Former Mets 1B Mike Jacobs — who actually started the 2010 season as the Amazins’ Opening Day cleanup hitter — more recently toiling for the Rockies’ Colorado Springs PCL affiliate, achieved a measure of baseball history today, becoming the first player to test positive for human growth hormone. The New York Times’ Juliet Macur and Michael S. Schmidt provide detail :
Major League Baseball announced Thursday that Jacobs, who was playing for the Class AAA Colorado Springs Sky Sox this season, has been suspended for 50 games for failing the drug test. The Rockies subsequently released him.
Jacobs, 30, is the first professional athlete in the United States to test positive for H.G.H., said a spokesman for the World Anti-Doping Agency. Since the test was introduced in 2004, he is the eighth person to test positive worldwide, the agency said.
In a statement, Jacobs said that he used the drug and that he was looking forward to playing again once his suspension is over. “A few weeks ago, in an attempt to overcome knee and back problems, I made the terrible decision to take H.G.H.,” Jacobs said in the statement. “I immediately stopped a couple of days later after being tested.
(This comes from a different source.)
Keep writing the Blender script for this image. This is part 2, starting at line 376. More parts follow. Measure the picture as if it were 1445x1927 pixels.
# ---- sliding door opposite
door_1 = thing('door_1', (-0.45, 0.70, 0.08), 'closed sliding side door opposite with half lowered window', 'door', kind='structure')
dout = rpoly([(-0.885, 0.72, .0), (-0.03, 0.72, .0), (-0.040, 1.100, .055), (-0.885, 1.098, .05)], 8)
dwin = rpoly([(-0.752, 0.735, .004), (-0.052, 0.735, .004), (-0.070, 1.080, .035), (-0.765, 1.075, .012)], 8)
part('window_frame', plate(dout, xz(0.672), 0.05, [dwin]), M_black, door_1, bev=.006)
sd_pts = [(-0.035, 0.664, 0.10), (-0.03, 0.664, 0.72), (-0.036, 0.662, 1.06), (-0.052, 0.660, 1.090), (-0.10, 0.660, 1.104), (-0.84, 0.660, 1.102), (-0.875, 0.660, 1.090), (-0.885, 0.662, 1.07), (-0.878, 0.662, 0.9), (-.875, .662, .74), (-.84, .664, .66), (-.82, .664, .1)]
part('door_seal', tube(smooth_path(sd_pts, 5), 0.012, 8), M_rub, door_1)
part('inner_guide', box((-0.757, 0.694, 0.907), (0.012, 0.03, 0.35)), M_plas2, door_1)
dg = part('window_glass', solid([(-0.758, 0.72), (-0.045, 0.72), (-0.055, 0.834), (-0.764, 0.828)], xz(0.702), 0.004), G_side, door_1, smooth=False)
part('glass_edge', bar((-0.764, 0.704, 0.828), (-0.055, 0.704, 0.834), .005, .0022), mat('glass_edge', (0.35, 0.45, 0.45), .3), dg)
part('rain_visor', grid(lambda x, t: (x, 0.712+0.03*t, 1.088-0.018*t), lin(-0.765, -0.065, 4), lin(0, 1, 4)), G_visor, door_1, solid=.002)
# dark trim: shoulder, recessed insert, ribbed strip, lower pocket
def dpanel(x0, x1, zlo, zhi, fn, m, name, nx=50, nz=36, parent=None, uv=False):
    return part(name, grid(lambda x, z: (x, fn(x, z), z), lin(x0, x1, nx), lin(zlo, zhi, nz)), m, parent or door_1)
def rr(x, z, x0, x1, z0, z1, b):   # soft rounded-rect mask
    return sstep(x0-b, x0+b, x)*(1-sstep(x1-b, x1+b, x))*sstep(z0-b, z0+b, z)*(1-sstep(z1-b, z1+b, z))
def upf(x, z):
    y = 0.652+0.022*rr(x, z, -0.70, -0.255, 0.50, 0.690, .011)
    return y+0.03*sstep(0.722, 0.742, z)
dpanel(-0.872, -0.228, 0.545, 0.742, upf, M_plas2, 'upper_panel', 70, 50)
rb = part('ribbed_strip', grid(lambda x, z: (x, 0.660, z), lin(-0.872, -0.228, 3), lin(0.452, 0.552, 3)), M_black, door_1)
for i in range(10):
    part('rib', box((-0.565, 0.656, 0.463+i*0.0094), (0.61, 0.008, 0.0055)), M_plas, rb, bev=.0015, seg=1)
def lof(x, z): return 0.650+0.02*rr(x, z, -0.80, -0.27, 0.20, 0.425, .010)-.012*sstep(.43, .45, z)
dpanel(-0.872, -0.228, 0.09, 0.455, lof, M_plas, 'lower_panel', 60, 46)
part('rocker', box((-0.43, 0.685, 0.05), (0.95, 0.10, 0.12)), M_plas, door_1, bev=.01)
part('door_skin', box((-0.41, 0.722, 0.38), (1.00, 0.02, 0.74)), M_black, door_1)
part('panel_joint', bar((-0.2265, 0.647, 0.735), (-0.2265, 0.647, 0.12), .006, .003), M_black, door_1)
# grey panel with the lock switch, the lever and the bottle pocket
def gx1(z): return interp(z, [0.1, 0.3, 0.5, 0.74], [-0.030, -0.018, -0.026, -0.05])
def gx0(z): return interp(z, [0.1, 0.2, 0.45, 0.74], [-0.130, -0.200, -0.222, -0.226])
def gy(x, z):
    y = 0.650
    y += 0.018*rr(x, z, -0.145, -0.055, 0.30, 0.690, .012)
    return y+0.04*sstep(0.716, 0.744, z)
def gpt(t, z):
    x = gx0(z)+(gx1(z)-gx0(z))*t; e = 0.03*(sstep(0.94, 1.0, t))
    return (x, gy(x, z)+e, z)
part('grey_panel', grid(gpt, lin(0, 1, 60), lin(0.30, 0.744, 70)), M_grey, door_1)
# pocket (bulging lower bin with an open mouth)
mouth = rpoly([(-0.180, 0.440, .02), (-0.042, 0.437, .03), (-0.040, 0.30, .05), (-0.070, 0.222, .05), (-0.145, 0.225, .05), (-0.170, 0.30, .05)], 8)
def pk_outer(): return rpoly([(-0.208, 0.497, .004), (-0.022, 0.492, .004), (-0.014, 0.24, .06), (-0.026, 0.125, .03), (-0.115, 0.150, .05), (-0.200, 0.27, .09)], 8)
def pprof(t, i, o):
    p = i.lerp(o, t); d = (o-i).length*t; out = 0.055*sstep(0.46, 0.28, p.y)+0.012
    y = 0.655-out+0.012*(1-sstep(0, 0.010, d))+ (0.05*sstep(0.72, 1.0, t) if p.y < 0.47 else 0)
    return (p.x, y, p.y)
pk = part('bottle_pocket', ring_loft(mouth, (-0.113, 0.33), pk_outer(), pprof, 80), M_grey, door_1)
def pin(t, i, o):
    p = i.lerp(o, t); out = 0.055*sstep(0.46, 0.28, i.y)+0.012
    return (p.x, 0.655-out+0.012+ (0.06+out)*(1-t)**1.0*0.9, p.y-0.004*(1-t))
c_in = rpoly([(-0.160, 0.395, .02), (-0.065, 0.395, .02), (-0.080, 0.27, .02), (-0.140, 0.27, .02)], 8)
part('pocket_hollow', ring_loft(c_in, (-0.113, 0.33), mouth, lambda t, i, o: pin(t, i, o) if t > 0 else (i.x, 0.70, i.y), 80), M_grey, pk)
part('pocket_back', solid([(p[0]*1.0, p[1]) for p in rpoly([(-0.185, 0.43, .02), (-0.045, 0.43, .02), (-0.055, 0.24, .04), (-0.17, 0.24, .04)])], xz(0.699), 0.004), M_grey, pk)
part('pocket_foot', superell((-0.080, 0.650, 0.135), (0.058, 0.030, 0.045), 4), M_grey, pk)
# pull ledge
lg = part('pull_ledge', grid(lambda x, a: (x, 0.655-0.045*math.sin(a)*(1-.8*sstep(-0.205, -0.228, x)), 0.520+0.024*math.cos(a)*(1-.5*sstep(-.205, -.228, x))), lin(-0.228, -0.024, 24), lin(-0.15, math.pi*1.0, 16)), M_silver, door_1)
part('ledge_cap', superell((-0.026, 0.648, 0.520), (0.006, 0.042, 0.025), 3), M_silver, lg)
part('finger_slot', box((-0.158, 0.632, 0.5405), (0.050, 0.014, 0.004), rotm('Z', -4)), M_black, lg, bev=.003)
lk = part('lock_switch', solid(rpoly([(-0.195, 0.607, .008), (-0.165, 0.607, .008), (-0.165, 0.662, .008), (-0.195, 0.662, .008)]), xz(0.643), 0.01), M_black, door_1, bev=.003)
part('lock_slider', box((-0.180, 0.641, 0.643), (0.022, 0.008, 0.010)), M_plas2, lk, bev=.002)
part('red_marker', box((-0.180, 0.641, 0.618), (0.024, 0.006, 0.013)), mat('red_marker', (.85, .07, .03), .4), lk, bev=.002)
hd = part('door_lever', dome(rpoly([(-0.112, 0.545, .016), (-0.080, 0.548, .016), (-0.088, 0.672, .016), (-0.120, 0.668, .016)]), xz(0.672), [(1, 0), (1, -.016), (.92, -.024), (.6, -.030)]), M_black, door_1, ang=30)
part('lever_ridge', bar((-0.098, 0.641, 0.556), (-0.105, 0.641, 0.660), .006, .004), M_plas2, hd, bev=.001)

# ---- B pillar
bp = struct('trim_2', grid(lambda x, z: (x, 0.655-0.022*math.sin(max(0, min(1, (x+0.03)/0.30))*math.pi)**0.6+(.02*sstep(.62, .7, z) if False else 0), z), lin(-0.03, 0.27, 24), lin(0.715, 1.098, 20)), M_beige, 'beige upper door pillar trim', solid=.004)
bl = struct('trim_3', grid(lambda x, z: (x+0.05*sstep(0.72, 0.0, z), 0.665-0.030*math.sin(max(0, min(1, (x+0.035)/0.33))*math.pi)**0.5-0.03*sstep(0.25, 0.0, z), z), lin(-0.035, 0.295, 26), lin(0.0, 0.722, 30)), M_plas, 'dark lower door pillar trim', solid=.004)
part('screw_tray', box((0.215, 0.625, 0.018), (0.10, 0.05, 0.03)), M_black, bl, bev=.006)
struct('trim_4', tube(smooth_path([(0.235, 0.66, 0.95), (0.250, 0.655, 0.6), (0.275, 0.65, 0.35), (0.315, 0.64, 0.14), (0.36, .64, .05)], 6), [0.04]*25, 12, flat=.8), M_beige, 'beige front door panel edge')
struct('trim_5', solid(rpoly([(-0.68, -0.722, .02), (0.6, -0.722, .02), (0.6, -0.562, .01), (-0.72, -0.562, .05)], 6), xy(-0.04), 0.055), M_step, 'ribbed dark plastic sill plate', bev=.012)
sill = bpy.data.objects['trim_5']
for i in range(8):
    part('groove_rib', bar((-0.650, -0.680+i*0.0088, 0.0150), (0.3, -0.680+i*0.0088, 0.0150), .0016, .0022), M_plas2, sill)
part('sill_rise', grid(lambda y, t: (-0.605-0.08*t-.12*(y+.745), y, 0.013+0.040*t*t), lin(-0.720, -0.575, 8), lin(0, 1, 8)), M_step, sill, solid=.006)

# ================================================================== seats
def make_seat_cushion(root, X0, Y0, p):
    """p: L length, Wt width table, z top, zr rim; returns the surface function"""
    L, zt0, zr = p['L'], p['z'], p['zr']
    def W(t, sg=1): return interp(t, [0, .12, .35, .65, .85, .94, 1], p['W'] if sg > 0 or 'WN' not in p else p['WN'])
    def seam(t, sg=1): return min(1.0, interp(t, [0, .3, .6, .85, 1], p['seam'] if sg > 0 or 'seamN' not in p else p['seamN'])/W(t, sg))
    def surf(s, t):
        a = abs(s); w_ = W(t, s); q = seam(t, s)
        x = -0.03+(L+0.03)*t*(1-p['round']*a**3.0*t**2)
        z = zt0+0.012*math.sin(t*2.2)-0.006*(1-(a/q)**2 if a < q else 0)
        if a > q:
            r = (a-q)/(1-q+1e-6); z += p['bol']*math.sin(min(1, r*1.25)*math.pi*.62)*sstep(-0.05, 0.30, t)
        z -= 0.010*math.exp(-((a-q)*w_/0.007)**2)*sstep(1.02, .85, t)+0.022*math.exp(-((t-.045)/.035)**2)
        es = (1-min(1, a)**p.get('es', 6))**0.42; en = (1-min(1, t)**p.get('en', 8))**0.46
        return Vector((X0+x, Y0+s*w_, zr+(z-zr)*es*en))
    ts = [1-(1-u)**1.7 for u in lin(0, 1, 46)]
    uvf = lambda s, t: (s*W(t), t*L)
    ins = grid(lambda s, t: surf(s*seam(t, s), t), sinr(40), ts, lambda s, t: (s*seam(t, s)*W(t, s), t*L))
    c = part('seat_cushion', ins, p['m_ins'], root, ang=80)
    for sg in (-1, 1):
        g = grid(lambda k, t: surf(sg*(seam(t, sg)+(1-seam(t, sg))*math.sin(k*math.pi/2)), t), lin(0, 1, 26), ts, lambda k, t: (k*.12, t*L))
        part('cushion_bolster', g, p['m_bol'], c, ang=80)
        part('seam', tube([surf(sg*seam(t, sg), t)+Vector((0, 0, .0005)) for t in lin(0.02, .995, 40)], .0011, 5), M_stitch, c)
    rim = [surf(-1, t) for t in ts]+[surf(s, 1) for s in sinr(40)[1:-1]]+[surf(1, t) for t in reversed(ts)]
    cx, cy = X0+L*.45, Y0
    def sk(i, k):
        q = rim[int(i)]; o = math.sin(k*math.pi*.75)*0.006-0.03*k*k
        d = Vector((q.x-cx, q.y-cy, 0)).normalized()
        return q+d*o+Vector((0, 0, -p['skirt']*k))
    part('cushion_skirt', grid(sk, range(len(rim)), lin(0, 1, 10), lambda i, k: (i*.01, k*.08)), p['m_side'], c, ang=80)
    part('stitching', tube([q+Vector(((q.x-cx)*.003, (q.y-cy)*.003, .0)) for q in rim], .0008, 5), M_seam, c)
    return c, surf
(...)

Taking it was one of the worst decisions I could have ever made, one for which I take full responsibility.”
Jacobs, who was drafted in the 38th round by the Mets in 1999 and played for them, the Florida Marlins and the Kansas City Royals, provided the blood sample tainted with synthetic H.G.H. over the past few months, said a person with knowledge of the results. His blood sample was sent to U.C.L.A.’s Olympic Analytical Laboratory, which is accredited by the World Anti-Doping Agency, and scientists there detected H.G.H.